>> Start Dataset content
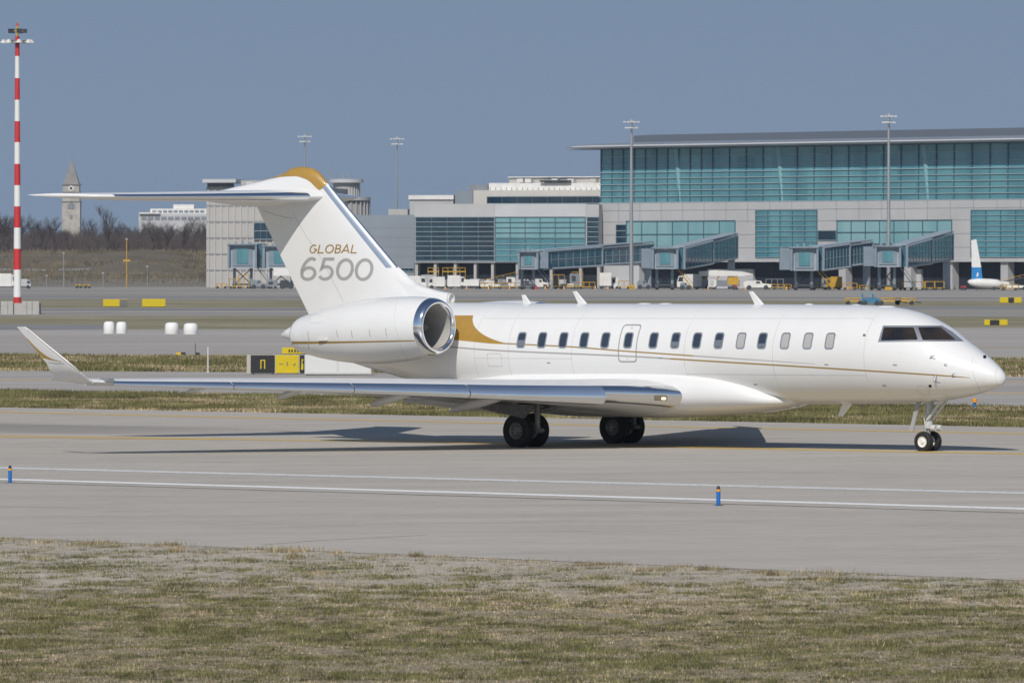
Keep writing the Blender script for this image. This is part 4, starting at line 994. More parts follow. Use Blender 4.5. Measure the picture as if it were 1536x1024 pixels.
glyph([[(419, 546), (424, 546), (424, 547.3), (419, 547.3)]], M['gear_dark'], 'worn_mark', e)
glyph([[(430, 543), (431.2, 543), (432, 549), (430.8, 549)]], M['gear_dark'], 'worn_mark', e)
glyph([[(439.5, 548.8), (441, 546), (443.5, 545.6), (442.3, 548.6)]], M['gear_dark'], 'worn_mark', e)
glyph([[(451.5, 555), (452.5, 539), (455, 539), (455.2, 541), (453.8, 541.5), (453.6, 545), (455, 546.5), (454.8, 555)]], M['sign_yellow'], 'letter', e)
for k in (380, 409, 446): MB().tube([(sx(k), 0.12, -0.05), (sx(k), 0.12, 0.08)], 0.04, 8).build('foot', M['gear_dark'], e)
# white cabinet beside it
p = gnd(507, 563); s2 = F / p.y; e = empty('equipment_cabinet', p, 0, 'long white equipment cabinet behind the engine beside the taxiway sign', 'cabinet')
ww, hh = 100 / s2, 29 / s2
MB().box((0, 0.5, 0.06 + hh / 2), (ww, 0.9, hh)).build('casing', mat('cabinet_white', (0.60, 0.61, 0.60), 0.45, var=0.06), e)
MB().box((0, 0.5, 0.03), (ww * 0.98, 0.8, 0.06)).build('plinth', M['gear_dark'], e)
for k in (-0.25, 0.25): MB().box((k * ww, 0.043, 0.06 + hh / 2), (ww * 0.46, 0.02, hh * 0.9)).build('door', mat('cabinet_door', (0.64, 0.65, 0.64), 0.4), e)
# second yellow sign further off
def small_sign(u0, u1, v0, v1, segs, label, vb=None):
    p = gnd((u0 + u1) / 2, vb or v1 + 0.6); s_ = F / p.y; e = empty('guidance_sign', p, 0, label, 'sign')
    zb = (v1 + 0.6 - v1) / s_; hg = (v1 - v0) / s_; um = (u0 + u1) / 2
    MB().box((0, 0.11, zb + hg / 2), ((u1 - u0) / s_ + 0.05, 0.16, hg + 0.04)).build('casing', M['sign_yellow'] if segs[0][2] != 'black_paint' else M['black_paint'], e)
    for a, b, mm in segs:
        MB().box((((a + b) / 2 - um) / s_, 0.0, zb + hg / 2), ((b - a) / s_, 0.05, hg * 0.94)).build('panel', M[mm], e)
    for k in (u0 + 2, u1 - 2): MB().tube([((k - um) / s_, 0.11, -0.05), ((k - um) / s_, 0.11, zb + 0.05)], 0.05, 8).build('foot', M['gear_dark'], e)
    return e
e = small_sign(424, 470, 521.5, 530.5, [(424, 470, 'sign_yellow')], 'low yellow sign behind the black and yellow guidance sign')
s_ = F / e.location.y
for k, a in enumerate((434, 438, 442.5, 446.5, 450)): MB().box(((a - 447) / s_, -0.03, 5.0 / s_), (2.2 / s_, 0.012, 4.2 / s_)).build('letter', M['black_paint'], e)
small_sign(155, 191, 449, 459.5, [(155, 179, 'sign_yellow'), (179.6, 191, 'gear_dark')], 'yellow sign with a dark right panel, left of the pair far behind the winglet')
small_sign(213.5, 248, 448.5, 460, [(213.5, 248, 'sign_yellow')], 'plain yellow sign, right of the pair far behind the winglet')
small_sign(1477, 1511, 479.5, 487.5, [(1477, 1484.5, 'sign_yellow'), (1485, 1499, 'black_paint'), (1499.5, 1511, 'sign_yellow')], 'yellow and black sign on the grass behind the nose of the jet')
small_sign(1500, 1532, 446, 454, [(1500, 1512, 'sign_yellow'), (1512.5, 1521, 'black_paint'), (1521.5, 1532, 'sign_yellow')], 'yellow sign with black middle at the apron edge at the far right')
# white marker blocks
M['marker_white'] = mat('marker_block_white', (0.78, 0.78, 0.77), 0.6)
for k, (u0, u1, v0, v1, lab) in enumerate(((155, 172, 482, 500.5, 'first white marker block from the left, in the pair nearest the mast'), (174, 190.5, 482.5, 500.5, 'second white marker block from the left, beside the first'), (247, 268.5, 483.5, 501, 'third white marker block from the left, a broad one'), (275, 297, 484.5, 501.5, 'rightmost white marker block of the four on the runway'))):
    p = gnd((u0 + u1) / 2, v1); s_ = F / p.y; e = empty('marker_block', p, 0, lab, 'marker', 'white marker blocks beyond the winglet')
    w2, hg = (u1 - u0) / s_ / 2, (v1 - v0) / s_
    MB().lathe([(0, w2 * 0.9), (0.05, w2 * 0.98), (hg * 0.5, w2 * 0.98), (hg * 0.8, w2 * 0.93), (hg * 0.93, w2 * 0.8), (hg, w2 * 0.5), (hg, 0.001)], 20).build('body', M['marker_white'], e, smooth=50)
    MB().lathe([(0, w2 * 1.02), (0.07, w2 * 1.02), (0.08, w2 * 0.9)], 20).build('foot', M['offwhite'], e)

# ================================================================ FAR THINGS
def conc(name, c, **k): return mat(name, c, 0.85, var=0.10, vscale=0.15, **k)
M['cladding'] = conc('grey_cladding', (0.475, 0.475, 0.48)); M['cladding_lt'] = conc('light_cladding', (0.54, 0.545, 0.56)); M['cladding_dk'] = conc('blue_grey_cladding', (0.25, 0.285, 0.325))
M['beige'] = conc('beige_concrete', (0.60, 0.57, 0.52)); M['conc'] = conc('pale_concrete', (0.46, 0.44, 0.415)); M['far_white'] = mat('far_white_paint', (0.78, 0.77, 0.74), 0.6, var=0.12, vscale=0.6)
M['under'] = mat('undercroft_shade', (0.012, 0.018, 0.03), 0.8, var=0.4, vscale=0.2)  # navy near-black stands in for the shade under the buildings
M['mull'] = mat('mullion_light', (0.33, 0.42, 0.45), 0.5, 0.1); M['mull_dk'] = mat('mullion_dark', (0.05, 0.12, 0.16), 0.5, 0.1)
M['steel'] = mat('galvanised_steel', (0.40, 0.41, 0.42), 0.5, 0.5); M['roof_metal'] = mat('roof_metal', (0.46, 0.47, 0.49), 0.38, 0.6, var=0.1, vscale=0.1); M['roof_dark'] = mat('roof_dark', (0.10, 0.12, 0.15), 0.6)
M['eq_yellow'] = mat('equipment_yellow', (0.60, 0.36, 0.03), 0.55, var=0.2, vscale=2); M['eq_grey'] = mat('equipment_grey', (0.25, 0.27, 0.30), 0.55, var=0.2, vscale=1); M['eq_dark'] = mat('equipment_dark', (0.04, 0.05, 0.06), 0.6)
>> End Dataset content
→ **Exercise**: All the material shown above is to be copied exactly, with no pictures carried over.

→ **The completed task**:
Keep writing the Blender script for this image. This is part 4, starting at line 994. More parts follow. Use Blender 4.5. Measure the picture as if it were 1536x1024 pixels.
glyph([[(419, 546), (424, 546), (424, 547.3), (419, 547.3)]], M['gear_dark'], 'worn_mark', e)
glyph([[(430, 543), (431.2, 543), (432, 549), (430.8, 549)]], M['gear_dark'], 'worn_mark', e)
glyph([[(439.5, 548.8), (441, 546), (443.5, 545.6), (442.3, 548.6)]], M['gear_dark'], 'worn_mark', e)
glyph([[(451.5, 555), (452.5, 539), (455, 539), (455.2, 541), (453.8, 541.5), (453.6, 545), (455, 546.5), (454.8, 555)]], M['sign_yellow'], 'letter', e)
for k in (380, 409, 446): MB().tube([(sx(k), 0.12, -0.05), (sx(k), 0.12, 0.08)], 0.04, 8).build('foot', M['gear_dark'], e)
# white cabinet beside it
p = gnd(507, 563); s2 = F / p.y; e = empty('equipment_cabinet', p, 0, 'long white equipment cabinet behind the engine beside the taxiway sign', 'cabinet')
ww, hh = 100 / s2, 29 / s2
MB().box((0, 0.5, 0.06 + hh / 2), (ww, 0.9, hh)).build('casing', mat('cabinet_white', (0.60, 0.61, 0.60), 0.45, var=0.06), e)
MB().box((0, 0.5, 0.03), (ww * 0.98, 0.8, 0.06)).build('plinth', M['gear_dark'], e)
for k in (-0.25, 0.25): MB().box((k * ww, 0.043, 0.06 + hh / 2), (ww * 0.46, 0.02, hh * 0.9)).build('door', mat('cabinet_door', (0.64, 0.65, 0.64), 0.4), e)
# second yellow sign further off
def small_sign(u0, u1, v0, v1, segs, label, vb=None):
    p = gnd((u0 + u1) / 2, vb or v1 + 0.6); s_ = F / p.y; e = empty('guidance_sign', p, 0, label, 'sign')
    zb = (v1 + 0.6 - v1) / s_; hg = (v1 - v0) / s_; um = (u0 + u1) / 2
    MB().box((0, 0.11, zb + hg / 2), ((u1 - u0) / s_ + 0.05, 0.16, hg + 0.04)).build('casing', M['sign_yellow'] if segs[0][2] != 'black_paint' else M['black_paint'], e)
    for a, b, mm in segs:
        MB().box((((a + b) / 2 - um) / s_, 0.0, zb + hg / 2), ((b - a) / s_, 0.05, hg * 0.94)).build('panel', M[mm], e)
    for k in (u0 + 2, u1 - 2): MB().tube([((k - um) / s_, 0.11, -0.05), ((k - um) / s_, 0.11, zb + 0.05)], 0.05, 8).build('foot', M['gear_dark'], e)
    return e
e = small_sign(424, 470, 521.5, 530.5, [(424, 470, 'sign_yellow')], 'low yellow sign behind the black and yellow guidance sign')
s_ = F / e.location.y
for k, a in enumerate((434, 438, 442.5, 446.5, 450)): MB().box(((a - 447) / s_, -0.03, 5.0 / s_), (2.2 / s_, 0.012, 4.2 / s_)).build('letter', M['black_paint'], e)
small_sign(155, 191, 449, 459.5, [(155, 179, 'sign_yellow'), (179.6, 191, 'gear_dark')], 'yellow sign with a dark right panel, left of the pair far behind the winglet')
small_sign(213.5, 248, 448.5, 460, [(213.5, 248, 'sign_yellow')], 'plain yellow sign, right of the pair far behind the winglet')
small_sign(1477, 1511, 479.5, 487.5, [(1477, 1484.5, 'sign_yellow'), (1485, 1499, 'black_paint'), (1499.5, 1511, 'sign_yellow')], 'yellow and black sign on the grass behind the nose of the jet')
small_sign(1500, 1532, 446, 454, [(1500, 1512, 'sign_yellow'), (1512.5, 1521, 'black_paint'), (1521.5, 1532, 'sign_yellow')], 'yellow sign with black middle at the apron edge at the far right')
# white marker blocks
M['marker_white'] = mat('marker_block_white', (0.78, 0.78, 0.77), 0.6)
for k, (u0, u1, v0, v1, lab) in enumerate(((155, 172, 482, 500.5, 'first white marker block from the left, in the pair nearest the mast'), (174, 190.5, 482.5, 500.5, 'second white marker block from the left, beside the first'), (247, 268.5, 483.5, 501, 'third white marker block from the left, a broad one'), (275, 297, 484.5, 501.5, 'rightmost white marker block of the four on the runway'))):
    p = gnd((u0 + u1) / 2, v1); s_ = F / p.y; e = empty('marker_block', p, 0, lab, 'marker', 'white marker blocks beyond the winglet')
    w2, hg = (u1 - u0) / s_ / 2, (v1 - v0) / s_
    MB().lathe([(0, w2 * 0.9), (0.05, w2 * 0.98), (hg * 0.5, w2 * 0.98), (hg * 0.8, w2 * 0.93), (hg * 0.93, w2 * 0.8), (hg, w2 * 0.5), (hg, 0.001)], 20).build('body', M['marker_white'], e, smooth=50)
    MB().lathe([(0, w2 * 1.02), (0.07, w2 * 1.02), (0.08, w2 * 0.9)], 20).build('foot', M['offwhite'], e)

# ================================================================ FAR THINGS
def conc(name, c, **k): return mat(name, c, 0.85, var=0.10, vscale=0.15, **k)
M['cladding'] = conc('grey_cladding', (0.475, 0.475, 0.48)); M['cladding_lt'] = conc('light_cladding', (0.54, 0.545, 0.56)); M['cladding_dk'] = conc('blue_grey_cladding', (0.25, 0.285, 0.325))
M['beige'] = conc('beige_concrete', (0.60, 0.57, 0.52)); M['conc'] = conc('pale_concrete', (0.46, 0.44, 0.415)); M['far_white'] = mat('far_white_paint', (0.78, 0.77, 0.74), 0.6, var=0.12, vscale=0.6)
M['under'] = mat('undercroft_shade', (0.012, 0.018, 0.03), 0.8, var=0.4, vscale=0.2)  # navy near-black stands in for the shade under the buildings
M['mull'] = mat('mullion_light', (0.33, 0.42, 0.45), 0.5, 0.1); M['mull_dk'] = mat('mullion_dark', (0.05, 0.12, 0.16), 0.5, 0.1)
M['steel'] = mat('galvanised_steel', (0.40, 0.41, 0.42), 0.5, 0.5); M['roof_metal'] = mat('roof_metal', (0.46, 0.47, 0.49), 0.38, 0.6, var=0.1, vscale=0.1); M['roof_dark'] = mat('roof_dark', (0.10, 0.12, 0.15), 0.6)
M['eq_yellow'] = mat('equipment_yellow', (0.60, 0.36, 0.03), 0.55, var=0.2, vscale=2); M['eq_grey'] = mat('equipment_grey', (0.25, 0.27, 0.30), 0.55, var=0.2, vscale=1); M['eq_dark'] = mat('equipment_dark', (0.04, 0.05, 0.06), 0.6)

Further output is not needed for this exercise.